Thoughts on focusing on your efforts not the efforts of others.
Over the course of the past year, I’ve had the privilege of peering into the wild world of motocross. Not as a rider mind you, although I did get to learn to ride a mini-bike a couple of weeks ago and didn’t even bust my bodaciousness…yet. But instead, it’s from going and watching my guy. And whenever I do go and watch him ride or race, I’m there as cheerleader/photographer/bartender/day-drinker.
And lord is it FUN! Am I right vodka sister?
I realized recently, however, how he’s tainted my perception of the sport. From the very first time I watched him race, all the way up until now, the same thing happens—he wins. I’m not trying to be a braggart and I certainly would never want to embarrass him but he always makes it look so effortless. Now before you accuse me of just writing a puff piece to stroke my boyfriend’s ego, it’s really not about that. So, suppress your gag reflex and keep reading.
With moto tracks I’ve learned you can typically only get a good view of pieces of the track. It’s rare to be able to see the whole thing from one vantage point. Several months ago we were at a track just like that. I could only see a piece of it. As I anxiously waited, I watched as he came into my view while making a sharp turn on the deep, slick dirt, then pointing downward on a gnarly hill. A hill that I seriously doubt I would even be able to walk down.
(And yes, by the way, words like “gnarly” have entered my vernacular over the course of the past year along with berms, two-stroke, four-stroke, holeshot, and “Curse you, Ryan Dungy.”)
That’s when it happened. I saw him fall for the first time.
After he fell, all of a sudden, I realized my own hubris in assuming he was impenetrable to getting injured. I mean I knew it had to have happened at some point because I get up close and personal with the scars. But this? This scared the shit out of me. All this time, I had never seen him fall.
He’s been riding motorcycles since before he was born. #TrueStory. And anyone who knows him will tell you, he’s good. Really good. But throughout the day there was this one pesky-ass guy, whom I continually wished bad juju upon, that stayed out in front of him for most of all the motos. Something else I wasn’t acclimated to seeing.
As he came back to where we were all set up with folding chairs, ice-cold beer, and lime salt, he talked about the race with his friends and he said something that really stuck with me.
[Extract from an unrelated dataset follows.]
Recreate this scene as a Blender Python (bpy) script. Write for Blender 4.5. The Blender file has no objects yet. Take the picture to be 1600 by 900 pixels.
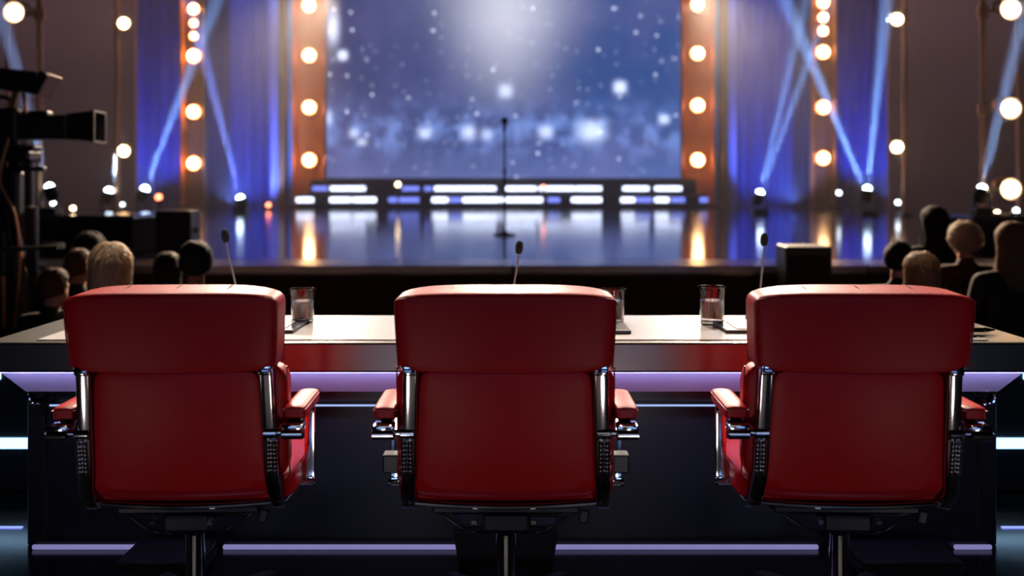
import bpy, bmesh, math, random
from mathutils import Vector, Matrix, noise

random.seed(7)
S = bpy.context.scene
COL = S.collection
PI = math.pi
V = Vector

# ------------------------------------------------------------------ camera
cam_d = bpy.data.cameras.new('camera')
cam = bpy.data.objects.new('camera', cam_d)
COL.objects.link(cam)
cam.location = (0, 0, 1.27)
cam.rotation_euler = (PI / 2, 0, 0)
cam_d.sensor_width = 36.0
cam_d.lens = 33.19
cam_d.shift_y = -0.103
cam_d.clip_end = 200
cam_d.dof.use_dof = True
cam_d.dof.focus_distance = 2.95
cam_d.dof.aperture_fstop = 1.6
S.camera = cam

# ------------------------------------------------------------------ world, exposure, large lights
w = bpy.data.worlds.new('world')
S.world = w
w.use_nodes = True
w.node_tree.nodes['Background'].inputs[0].default_value = (0.02, 0.022, 0.035, 1)
w.node_tree.nodes['Background'].inputs[1].default_value = 0.25
S.view_settings.view_transform = 'Standard'
S.view_settings.look = 'None'
S.view_settings.gamma = 1
S.view_settings.exposure = 0.0
S.view_settings.use_curve_mapping = False
cy = S.cycles
cy.max_bounces = 12
cy.diffuse_bounces = 2
cy.glossy_bounces = 4
cy.transmission_bounces = 12
cy.volume_bounces = 0
cy.sample_clamp_indirect = 4.0
cy.caustics_refractive = False
cy.caustics_reflective = False


def light(name, kind, loc, target, energy, color=(1, 1, 1), **kw):
    d = bpy.data.lights.new(name, kind)
    d.energy = energy * (170.0 if name == 'beam_lamp' else 1.0)
    d.color = color
    for k, v in kw.items():
        setattr(d, k, v)
    o = bpy.data.objects.new(name, d)
    COL.objects.link(o)
    o.location = loc
    o.rotation_euler = (V(target) - V(loc)).to_track_quat('-Z', 'Y').to_euler()
    return o


# front-of-house lamps: warm white profile spots hung above and beyond the desk
for i, x in enumerate((-1.7, 0.0, 1.7)):
    light('desk_key_spot', 'SPOT', (x * 1.25, 5.6, 4.6), (x * 0.75, 3.2, 0.74), 600, (1.0, 0.86, 0.72),
          spot_size=math.radians(46), spot_blend=0.6, shadow_soft_size=0.16)
for x in (-1.5, 0.0, 1.5):
    light('stage_front_spot', 'SPOT', (x * 1.4, 8.2, 3.3), (x * 0.8, 3.0, 0.74), 800, (1.0, 0.84, 0.68),
          spot_size=math.radians(30), spot_blend=0.6, shadow_soft_size=0.14)
# dim house light and cool wash behind the judges
light('rear_fill', 'AREA', (0.0, -3.6, 2.3), (0, 2.5, 0.6), 10, (1.0, 0.80, 0.72), shape='RECTANGLE', size=4.5, size_y=0.4)
# small foot spots on the floor behind the chairs
for x in (-1.42, -0.46, 0.46, 1.42):
    light('foot_spot', 'SPOT', (x, 1.5, 0.24), (x * 0.95, 2.5, 0.56), 4.4, (1.0, 0.84, 0.78), spot_size=math.radians(75), spot_blend=1.0, shadow_soft_size=0.07)
# warm backlight over the front rows
for sx in (-1, 1):
    light('audience_backlight', 'SPOT', (sx * 2.2, 11.5, 3.6), (sx * 2.4, 5.6, 0.8), 6500, (1.0, 0.74, 0.52), spot_size=math.radians(30), spot_blend=0.8, shadow_soft_size=0.15)
light('house_wash_blue', 'AREA', (-1.5, -3.4, 0.75), (0, 2.5, 0.6), 16, (0.25, 0.45, 1.0), shape='RECTANGLE', size=2.2, size_y=0.35)
light('house_wash_blue', 'AREA', (2.0, -3.4, 0.75), (0, 2.5, 0.6), 16, (0.25, 0.45, 1.0), shape='RECTANGLE', size=2.2, size_y=0.35)


# ------------------------------------------------------------------ materials
def nodes(name):
    m = bpy.data.materials.new(name)
    m.use_nodes = True
    nt = m.node_tree
    return m, nt, nt.nodes['Principled BSDF']


def lin(c):
    return tuple(((v / 255) / 12.92 if v / 255 <= 0.04045 else ((v / 255 + 0.055) / 1.055) ** 2.4) for v in c) + (1.0,)


def mat(name, rgb, rough=0.5, metal=0.0, var=0.12, scale=20.0, bump=0.0, bscale=200.0, coat=0.0, stretch=None, rvar=0.0, spec=0.5):
    m, nt, b = nodes(name)
    c = lin(rgb)
    tc = nt.nodes.new('ShaderNodeTexCoord')
    mp = nt.nodes.new('ShaderNodeMapping')
    if stretch:
        mp.inputs['Scale'].default_value = stretch
    nt.links.new(tc.outputs['Object'], mp.inputs['Vector'])
    nz = nt.nodes.new('ShaderNodeTexNoise')
    nz.inputs['Scale'].default_value = scale
    nz.inputs['Detail'].default_value = 4
    nt.links.new(mp.outputs['Vector'], nz.inputs['Vector'])
    mx = nt.nodes.new('ShaderNodeMix')
    mx.data_type = 'RGBA'
    mx.inputs[6].default_value = tuple(max(0, v * (1 - var)) for v in c[:3]) + (1,)
    mx.inputs[7].default_value = tuple(min(1, v * (1 + var)) for v in c[:3]) + (1,)
    nt.links.new(nz.outputs['Fac'], mx.inputs[0])
    nt.links.new(mx.outputs[2], b.inputs['Base Color'])
    b.inputs['Roughness'].default_value = rough
    b.inputs['Metallic'].default_value = metal
    b.inputs['Specular IOR Level'].default_value = spec
    b.inputs['Coat Weight'].default_value = coat
    b.inputs['Coat Roughness'].default_value = 0.15
    if rvar:
        mr = nt.nodes.new('ShaderNodeMapRange')
        mr.inputs['To Min'].default_value = max(0.02, rough - rvar)
        mr.inputs['To Max'].default_value = rough + rvar
        nt.links.new(nz.outputs['Fac'], mr.inputs['Value'])
        nt.links.new(mr.outputs['Result'], b.inputs['Roughness'])
    if bump:
        n2 = nt.nodes.new('ShaderNodeTexNoise')
        n2.inputs['Scale'].default_value = bscale
        n2.inputs['Detail'].default_value = 3
        nt.links.new(mp.outputs['Vector'], n2.inputs['Vector'])
        bp = nt.nodes.new('ShaderNodeBump')
        bp.inputs['Strength'].default_value = bump
        bp.inputs['Distance'].default_value = 0.002
        nt.links.new(n2.outputs['Fac'], bp.inputs['Height'])
        nt.links.new(bp.outputs['Normal'], b.inputs['Normal'])
    return m


def emis(name, color, strength, base=(20, 20, 22)):
    m, nt, b = nodes(name)
    b.inputs['Base Color'].default_value = lin(base)
    b.inputs['Emission Color'].default_value = tuple(color) + (1,)
    b.inputs['Emission Strength'].default_value = strength
    b.inputs['Roughness'].default_value = 0.3
    return m


M = {}
M['leather'] = mat('red_leather', (172, 14, 22), 0.42, var=0.10, scale=9, bump=0.16, bscale=420, rvar=0.05, spec=0.19)
M['seam'] = mat('red_piping', (150, 16, 22), 0.38, var=0.1, bump=0.1, bscale=600)
M['chrome'] = mat('polished_chrome', (205, 207, 212), 0.09, 1.0, var=0.03, scale=6, rvar=0.03)
M['steel'] = mat('brushed_steel', (112, 108, 104), 0.34, 1.0, var=0.06, scale=30, stretch=(0.3, 12, 12), bump=0.05, bscale=120)
M['steel_lilac'] = mat('satin_anodised_trim', (176, 172, 190), 0.45, 0.2, var=0.05, scale=12, stretch=(0.4, 6, 6))
M['black_metal'] = mat('black_powder_coat', (16, 16, 18), 0.42, 0.2, bump=0.08, bscale=500)
M['black_plastic'] = mat('black_plastic', (14, 14, 15), 0.45, bump=0.06, bscale=400)
M['black_rubber'] = mat('black_rubber', (12, 12, 12), 0.7)
M['neck'] = mat('grey_gooseneck', (150, 150, 154), 0.35, 0.3, var=0.05)
M['foam'] = mat('mic_foam', (14, 15, 17), 0.9, bump=0.8, bscale=900)
M['desk_white'] = mat('white_desk_inlay', (222, 216, 212), 0.22, var=0.03, scale=5, coat=0.2)
M['panel'] = mat('dark_desk_panel', (24, 24, 30), 0.30, var=0.15, scale=4, rvar=0.05)
M['floor'] = mat('glossy_black_floor', (14, 15, 19), 0.16, var=0.3, scale=3, rvar=0.07, bump=0.05, bscale=30)
M['stage_floor'] = mat('polished_stage_floor', (120, 124, 144), 0.11, 0.55, var=0.2, scale=0.7, rvar=0.05, bump=0.6, bscale=1.4, stretch=(1.3, 0.35, 1))
M['stage_edge'] = mat('nosing_sheen', (214, 208, 220), 0.22, 0.3, spec=0.9)
M['black_cloth'] = mat('black_stage_cloth', (42, 33, 32), 0.9, var=0.2, scale=8)
M['skirt'] = mat('black_stage_skirt', (78, 60, 56), 0.9, var=0.2, scale=6)
M['wall'] = mat('dark_wall_paint', (36, 31, 33), 0.85, var=0.15, scale=2)
M['flat'] = mat('brown_scenery_paint', (146, 116, 126), 0.8, var=0.12, scale=1.2)
M['curtain'] = mat('blue_stage_velvet', (66, 88, 190), 0.85, var=0.18, scale=3, stretch=(6, 6, 0.3))
M['curtain_dark'] = mat('plum_backdrop_velvet', (52, 42, 92), 0.88, var=0.2, scale=3, stretch=(6, 6, 0.3))
M['copper'] = mat('copper_lacquer', (228, 132, 58), 0.40, 0.35, var=0.18, scale=2.2, stretch=(3, 3, 0.5))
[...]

He was incredibly frustrated by his performance but then he said, “I’ve got to start riding my own race.”
What? What the hell does that mean? I thought.
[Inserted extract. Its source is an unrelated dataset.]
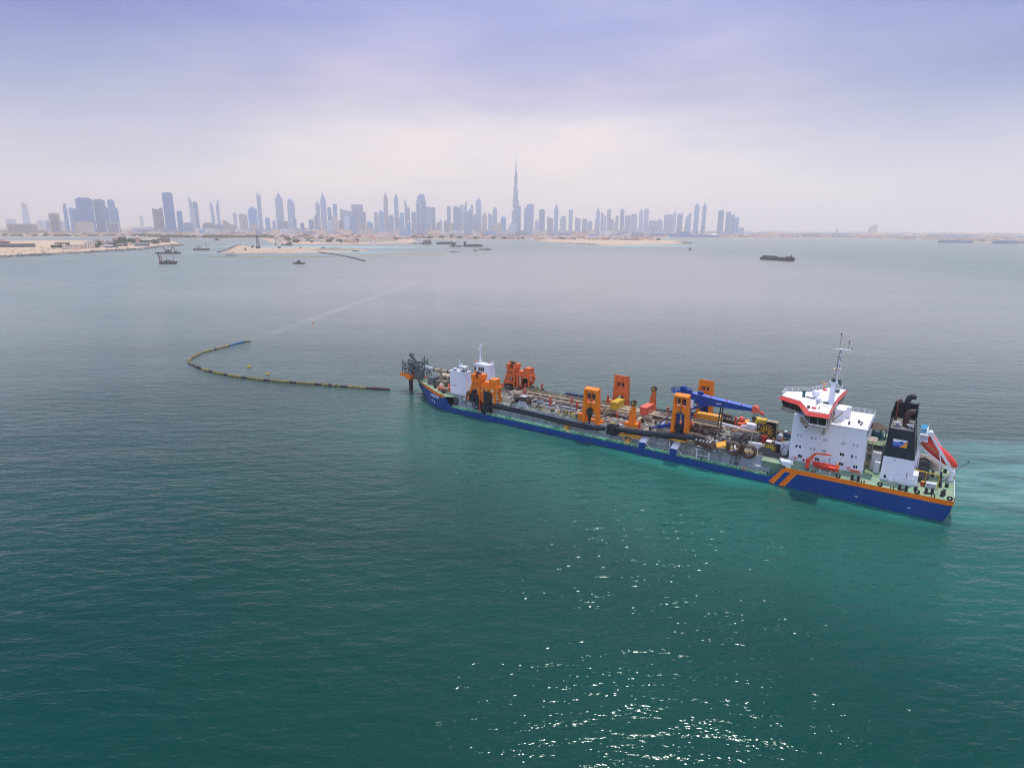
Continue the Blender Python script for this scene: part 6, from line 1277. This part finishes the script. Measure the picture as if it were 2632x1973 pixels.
# ------------------------------------------------------------------ other vessels
M_bh = mat('barge_black', (.025, .03, .035), .6, var=.4, scale=.3, dirt=(.07, .04, .03), damt=.4); M_bg = mat('barge_green', (.03, .055, .05), .6, var=.3); M_bd = mat('barge_deck', (.22, .17, .12), .8, var=.4, scale=.2); M_bred = mat('barge_red', (.20, .05, .035), .6)
def vessel(name, loc, rz, l, w, h, label, cat='barge', hullm=None, pointed=False, group='vessels in the bay', frb=0):
    e = empty(name, loc, rz, label, cat, group)
    (boat_hull(l, w, h, zk=-.6, bow=.7) if pointed else MB().xz([(-l/2, -.6), (l/2-h, -.6), (l/2, h*.4), (l/2, h), (-l/2, h), ], -w/2, w/2)).build('hull', [hullm or M_bh, M_bd], e)
    MB().box(-l/2+.5, l/2-1.5 - (l*.2 if pointed else 0), -w/2+.4, w/2-.4, h, h+.12).build('deck', M_bd, e); return e
def aframe(e, x, h0, h, w, lean=0, m=None, t_=.8): MB().beam((x, -w/2, h0), (x+lean, 0, h), t_).beam((x, w/2, h0), (x+lean, 0, h), t_).build('a_frame', m or M_bred, e)
def house(e, x, y, w, d, z, h, m=None):
    q = MB().box(x-w/2, x+w/2, y-d/2, y+d/2, z, z+h).build('deckhouse', m or M_olive, e); MB().box(x-w/2+.3, x+w/2-.3, y-d/2-.05, y-d/2-.01, z+h*.5, z+h*.75).build('window', M_glass, q)
# 1 backhoe dredger with two spuds, far left by the peninsula
e = vessel('crane_barge', (-825, 1522, 0), .15, 56, 15, 3.2, 'dark green work barge with two raised red crane arms beside the peninsula tip', hullm=M_bg, pointed=True)
MB().beam((-6, -3, 3.3), (-12, 3, 19), 1.2).beam((4, 2, 3.3), (10, 0, 17), 1.2).beam((10, 0, 17), (14, 0, 8), .8).build('crane_arm', M_bred, e); house(e, -1, 0, 9, 6, 3.3, 6); MB().beam((15, 0, 3.3), (15, 0, 16), .7).build('spud', M_bh, e); house(e, 16, 0, 6, 5, 3.3, 3, M_bh)
e = vessel('crane_barge', (-613.5, 1127, 0), .12, 26, 13, 4.0, 'black flat barge with a leaning red spud at its left end, nearest on the left')
MB().beam((-12, -4, 4), (-13.5, -4, 18), 1.6).beam((-12, 4, 4), (-13.5, 4, 15), 1.2).beam((10.5, -4, 4), (10.5, -4, 16), .6).build('spud', M_bred, e); house(e, 0, 0, 5, 4, 4.1, 3.6, M_lpipe)
q = MB()
for k in range(14): q.obox((random.uniform(-9, 9), random.uniform(-5, 5), 4.9), (random.uniform(1, 4), random.uniform(1, 2.5), random.uniform(1, 2.4)), random.random())
q.build('deck_cargo', M_bd, e); MB().beam((-6, 0, 4), (-2, 0, 9), .5).beam((2, 0, 7.5), (6, 0, 4), .5).build('derrick', M_bd, e)
e = vessel('crane_barge', (-855, 1747, 0), .15, 40, 14, 4, 'black barge with a yellow-brown excavator and a tall thin spud, behind the red-armed pair', hullm=M_bh)
MB().beam((-12, 0, 4), (-6, 0, 12), 1.4).beam((-6, 0, 12), (-1, 0, 6), 1).beam((-18, 0, 4), (-14, 0, 11), .8).build('excavator_arm', M_olive, e); MB().box(-10, 0, -4, 4, 4.1, 7.5).build('excavator_body', M_cream, e); MB().beam((12, 0, 4), (12.5, 0, 22), .9).build('spud', M_bh, e)
q = vessel('tug_boat', (-1323, 2854, 0), .4, 26, 9, 4, 'tiny dark tug alone in the channel before the tree-lined shore', 'tug', pointed=True); house(q, -1, 0, 9, 6, 4, 6, M_bh); MB().beam((0, 0, 10), (0, 0, 15), .6).build('mast', M_bh, q)
def tug(loc, rz, l, label, hm=M_bh, hs=None):
    e = vessel('tug_boat', loc, rz, l, l*.3, l*.09, label, 'tug', hm, True); house(e, l*.0, 0, l*.3, l*.2, l*.09, l*.11, hs or M_brown); house(e, l*.03, 0, l*.15, l*.15, l*.2, l*.09, hs or M_bd); MB().beam((0, 0, l*.28), (0, 0, l*.45), l*.012).beam((-l*.05, -l*.06, l*.38), (-l*.05+.1, l*.06, l*.38), l*.008).build('mast', M_bh, e)
    MB().cyl((-l*.14, l*.05, l*.2), (-l*.14, l*.05, l*.3), l*.022, n=8).build('exhaust_stack', M_bred, e)
    t_ = MB()
    for k in range(7): t_.torus((-l*.4+k*l*.1, -l*.152, l*.06), l*.02, l*.01, 'y', 10, 5)
    t_.build('tyre_fender', M_bh, e); return e
tug((-390, 1153, 0), math.pi+.1, 22, 'black tug with a small brown wheelhouse in open water below the sand island')
e = vessel('crane_barge', (-782, 2206, 0), .1, 36, 14, 4.5, 'dark green dredge barge with a low boom reaching left, behind the sand island', hullm=M_bg); MB().beam((-10, 0, 4), (-26, 0, 15), 1.2).beam((-26, 0, 15), (-38, 0, 6), 1).beam((-39, 0, 16), (-39, 0, 1), 1.4).build('boom', M_bh, e); house(e, 3, 0, 10, 8, 4.5, 5, M_bg); house(e, 12, 0, 6, 7, 4.5, 8, M_bg)
e = vessel('hopper_barge', (-259, 2488, 0), .08, 78, 16, 7.5, 'long dark hopper barge, left and farthest of the cluster in mid bay', hullm=M_bg); MB().box(-30, 26, -6, 6, 7.6, 9.5).build('coaming', M_bh, e); MB().beam((-36, 0, 7), (-38, 0, 15), 1.4).beam((20, 0, 8), (20, 0, 17), 1.2).build('mast', M_bred, e); MB().beam((-12, 0, 9), (-6, 0, 14), 1).build('derrick', M_bh, e)
e = vessel('hopper_barge', (-198, 2207, 0), math.pi+.1, 42, 13, 4, 'low green barge with upturned bow, in front of the long hopper barges', hullm=M_bg, pointed=True); MB().beam((-6, 0, 4), (-16, 0, 17), .9).build('crane_arm', M_bd, e); house(e, 8, 0, 9, 8, 4, 4, M_bh)
e = vessel('hopper_barge', (-140, 2221, 0), .08, 66, 15, 6, 'long dark hopper barge with a tall deckhouse at its left end, rightmost of the pair', hullm=M_bh); house(e, -27, 0, 9, 9, 6, 11, M_bh); MB().box(-20, 30, -6, 6, 6.1, 8.0).build('coaming', M_bg, e); MB().beam((8, 0, 8), (14, 0, 13), .8).build('derrick', M_bh, e)
e = vessel('crane_barge', (-84, 1928, 0), .05, 39, 12, 2.6, 'low dark pontoon with a leaning crane and small gear, right of the hopper barges', hullm=M_bh, pointed=True); MB().beam((-9, 0, 2.6), (-5, 0, 15), .9).beam((-9, 0, 2.6), (-7, 3, 13), .5).build('crane_arm', M_bh, e); house(e, 8, 0, 7, 5, 2.6, 3, M_cream); MB().beam((3, 0, 2.6), (3, 0, 9), .5).beam((12, 0, 2.6), (12, 0, 8), .5).build('post', M_bh, e)
e = vessel('spreader_pontoon', (-107, 1830, 0), .2, 14, 8, 1.6, 'small pontoon with a yellow A-frame in front of the low dark pontoon', hullm=M_bd); aframe(e, -2, 1.6, 13, 6, 0, M_yellow, 1.0); MB().box(-6, 5, -2, 2, 1.7, 3).build('deckhouse', M_bd, e)
e = vessel('spreader_pontoon', (-160, 1745, 0), .1, 26, 5, 1.2, 'flat low spreader pontoon on the pale water beside the floating line', hullm=M_bd); MB().box(-4, 4, -2, 2, 1.3, 2.2).build('deckhouse', M_bh, e)
e = vessel('spreader_pontoon', (-328, 2416, 0), .1, 30, 9, 3, 'small dark pontoon at the end of the sand works, left of the hopper barges'); MB().box(-12, -8, -2, 2, 3.1, 6).box(6, 11, -2, 2, 3.1, 6).build('winch_house', M_bh, e)
e = vessel('spreader_pontoon', (-643, 1447, 0), -.2, 22, 8, 1.6, 'small jack-up pontoon with thin crossed legs at the left tip of the sand island', hullm=M_dgrey); MB().beam((-9, 0, 1), (-3, 0, 8), .6).beam((3, -3, 1), (6, 0, 9), .6).beam((-4, 0, 7.5), (9, 0, 6), .6).beam((1, 0, -1), (1, 0, -.2), .6).build('truss', M_bd, e)
tug((572, 2056, 0), .9, 22, 'small dark blue boat with a pale roof alone in mid water on the right', M_crane, M_bg)
e = vessel('hopper_barge', (583, 1400, 0), 0, 84, 17, 6, 'large black hopper barge with an open hold lying alone on the right'); e.rotation_euler = (0, 0, math.atan2(1361-1438, 599-566)); 
e.children[0].name = 'hull'; MB().box(-36, -8, -7.5, 7.5, 6.1, 9.5).build('raised_deck', M_bh, e); MB().box(-8, 26, -8, -7, 6.1, 7.6).box(-8, 26, 7, 8, 6.1, 7.6).build('coaming', M_bg, e); MB().box(-7, 25, -6.5, 6.5, 6.1, 6.6).build('cargo_sand', M_cream, e)
MB().box(29, 40, -7, 7, 6.1, 9.2).beam((38, 0, 9), (38, 0, 14), 1.2).build('stern_house', M_bh, e); MB().box(26, 31, -4, 4, 6.1, 9.6).box(34, 37, -3, 3, 9.3, 10.8).build('winch', M_bred, e)
# ------------------------------------------------------------------ sand island works
LC = empty('lattice_tower', (-741, 1850, 2.2), 0, 'tall thin lattice mast standing on the sand island', 'mast'); lt = MB(); H_ = 47
for sx, sy in ((-1, -1), (1, -1), (1, 1), (-1, 1)): lt.beam((sx*4, sy*4, 0), (sx*1.4, sy*1.4, H_*.75), .8)
for k in range(9):
    z0, z1 = k*H_*.75/9, (k+1)*H_*.75/9; w0, w1 = 4-2.6*k/9, 4-2.6*(k+1)/9
    for s_ in (-1, 1): lt.beam((-w0, s_*w0, z0), (w1, s_*w1, z1), .4).beam((s_*w0, w0, z0), (s_*w1, -w1, z1), .4)
lt.build('lattice', M_dgrey, LC); MB().cyl((0, 0, H_*.75), (0, 0, H_), .6, .25, 6).build('antenna', M_dgrey, LC); MB().box(-5, 5, -5, 5, 0, 5).build('base_hut', M_bh, LC)
PL = empty('discharge_line', (0, 0, 0), 0, 'dark floating discharge pipe running from the sand island out into the water', 'pipeline')
pts = [(-534, 1690), (-517, 1672), (-490, 1630), (-460, 1580), (-413, 1503), (-370, 1420), (-330, 1335), (-291, 1246)]
for a, b_ in zip(pts[:-1], pts[1:]): MB().cyl((*a, .9), (*b_, .9), 1.15, n=8).build('pipe_section', M_hose, PL)
EX = []
def machine(x, y, k, label, m):
    e = empty('excavator' if k == 0 else 'site_hut', (x, y, 2.2), random.uniform(0, 6), label, 'excavator' if k == 0 else 'hut', 'machines on the sand island')
    if k == 0: MB().box(-3, 3, -2.5, 2.5, 1.4, 4.2).build('cab', m, e); MB().box(-3.5, 3.5, -2.6, -1.6, 0, 1.3).build('track', M_bh, e); MB().box(-3.5, 3.5, 1.6, 2.6, 0, 1.3).build('track', M_bh, e); MB().beam((2.5, 0, 3.5), (8, 0, 8), 1).beam((8, 0, 8), (11, 0, 3), .8).build('boom', m, e)
    else: MB().box(-6, 6, -3, 3, 0, 4).build('wall', m, e); MB().box(-6.3, 6.3, -3.3, 3.3, 4.01, 4.3).build('roof', M_flat, e)
machine(-690, 1880, 0, 'dark excavator just right of the lattice mast on the sand island', M_bh); machine(-815, 1840, 1, 'brown site hut at the left end of the sand island', M_bd); machine(-560, 1880, 1, 'long dark hut on the middle of the sand island', M_bh)
machine(-620, 1860, 1, 'dark hut between the mast and the middle of the sand island', M_bred); machine(-505, 1830, 0, 'yellow-brown excavator near the right end of the sand island', M_cream); machine(-525, 1800, 1, 'hut with blue-grey walls where the discharge pipe lands', M_teal); machine(-715, 1700, 0, 'small dark excavator on the near edge of the sand island', M_olive); machine(-780, 1905, 0, 'excavator left of the lattice mast on the sand island', M_bh)
PW = empty('reclamation_plant', (-345, 2560, 2.2), .2, 'pile of timber-coloured dredging gear at the tip of the sand works', 'machinery'); q = MB()
for k in range(22): q.beam((random.uniform(-22, 24), random.uniform(-6, 6), 0), (random.uniform(-16, 18), random.uniform(-6, 6), random.uniform(4, 15)), 1.3)
q.build('gear_frame', M_brown, PW); MB().box(-18, 18, -6, 6, 0, 4).build('platform', M_bh, PW)
ws = empty('site_shed', (-700, 2520, 2.2), .05, 'long white-roofed shed on the construction shore behind the sand island', 'shed'); MB().box(-14, 14, -6, 6, 0, 5).build('wall', M_w2, ws); MB().box(-15, 15, -7, 7, 5.02, 5.6).build('roof', M_w2, ws)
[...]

Recently, I asked him about it. And his answer was a beautiful thing.
In a nutshell, this is what he said.
You can’t concentrate on the guy in front of you or even the guy behind you. The only place your focus needs to remain is on yourself and your own actions. Because he explained, you don’t have control over anything else. Only yourself.
God bless light bulb moments.
How many times in the course of a day do we compare ourselves with others? Or try to control situations or people that we have zero control over.
Recently, my daughter was being hard on herself, albeit jokingly, because celebutante Kylie Jenner is raking in millions from her businesses already at the ripe old age of 19. My daughter compared herself and joked about how she was already behind in the race.
But she’s not behind in anything. She’s not in a race with Kylie Jenner, she’s only in a race with herself. And she’s exactly where she needs to be. She has the opportunity to set her own pace and do her own things. The only life she needs to focus on is the only life she has control over, her own.
I think for the longest part of my life I made the mistake of focusing on all the wrong things. I sized my worth up only by what others were doing or even their opinions of me. Was I doing as good as them? Did I have what they had? Was I better? Worse? Behind? Losing? Winning?
What a farce.
I’ve learned while spending my days in the dirt, that sometimes you do get a bad start and it can leave you feeling “behind.” I’ve seen my bf get a bad start in his races before but then inevitably I’ve watched as he keeps his cool and his concentration and with every loop around, he’s meticulously advanced past the other riders. I’m not gonna lie, it’s kind of hot.
I think it’s that way in life too. You keep your cool, focus only on what you can control, and you ride your own damn race.
H/t to Christina for the sweet message. You are appreciated.
And thank you to all the people I’ve met over the last year and a half at the tracks. What an amazing group of people you are. I’m blessed to have met you and look forward to many more.